The Mistake George Kamel Warned the Couple Not to Make

Ramsey’s advice is sound, and George Kamel’s add-on offered a helpful insight that most families would miss. Kamel told the caller that if her father-in-law truly has no assets to back the $33,000 in unsecured credit card debt, then it won’t be the couple’s problem to solve: “If they sue him, there’s nothing they can take. And it’s not going to pass to you guys.”

As Ramsey has explained on other episodes, when someone passes away with credit card debt and no assets, “those creditors get nothing,” and the kids, parents, and in most states the spouse, are not responsible.

Now look at why it could really hurt the couple to help pay this down. The current average credit card APR is 21%, near record highs. On a $33,000 balance at 21%, interest alone could run to roughly $578 a month before a single dollar of principal is touched. The father-in-law cannot make a dent in that with $100 a month left over after expenses, and neither can the couple without permanently re-engineering their own budget around his card statement.

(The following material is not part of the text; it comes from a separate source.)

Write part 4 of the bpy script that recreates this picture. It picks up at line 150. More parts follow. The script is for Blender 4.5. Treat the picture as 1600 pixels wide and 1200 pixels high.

The One Condition Ramsey Set Before Giving More Money

Ramsey’s condition before another dollar goes out the door was very telling. “If you’re gonna give him a single dollar more, you’re gonna be very involved with his finances and understand exactly how much is coming in and how much is going out.” Without that visibility, every gift is a guess.

The second variable is the siblings. The husband has three siblings, but hasn’t spoken to them because he “doesn’t think they can afford it.” Ramsey pushed back hard, telling the couple to convene a meeting and “put a limit on it, even a time limit and a number limit so that they know this is not an eternal funding of dad’s life.” Four households contributing $150 a month is $600 in coordinated support. One household guessing alone becomes the entire safety net by default.

Context matters here. The U.S. personal savings rate fell to 3.7% in the first quarter of 2026, down from 6.2% in early 2024. Most families helping aging parents are doing it with thinner cushions than they had two years ago. Assuming siblings can’t help, without asking, locks in the worst possible split.

The Lesson for Families in Similar Situations

Dave Ramsey’s advice was to stop treating every new expense as an emergency that had to be solved by their household alone. Before giving another dollar, he urged the couple to gain full visibility into their father-in-law’s finances and involve the other siblings in the discussion. Without a clear picture of income, expenses, and available resources, Ramsey explained how financial support would remain reactive rather than intentional.

Kamel’s point about the credit card debt reinforced that idea. The couple’s challenge is not necessarily the $33,000 balance itself, but deciding how much support they can provide without jeopardizing their own financial future.

Ramsey’s closing message was simple: generosity needs boundaries. Otherwise, as he warned, “it is Bank of Susan forever.”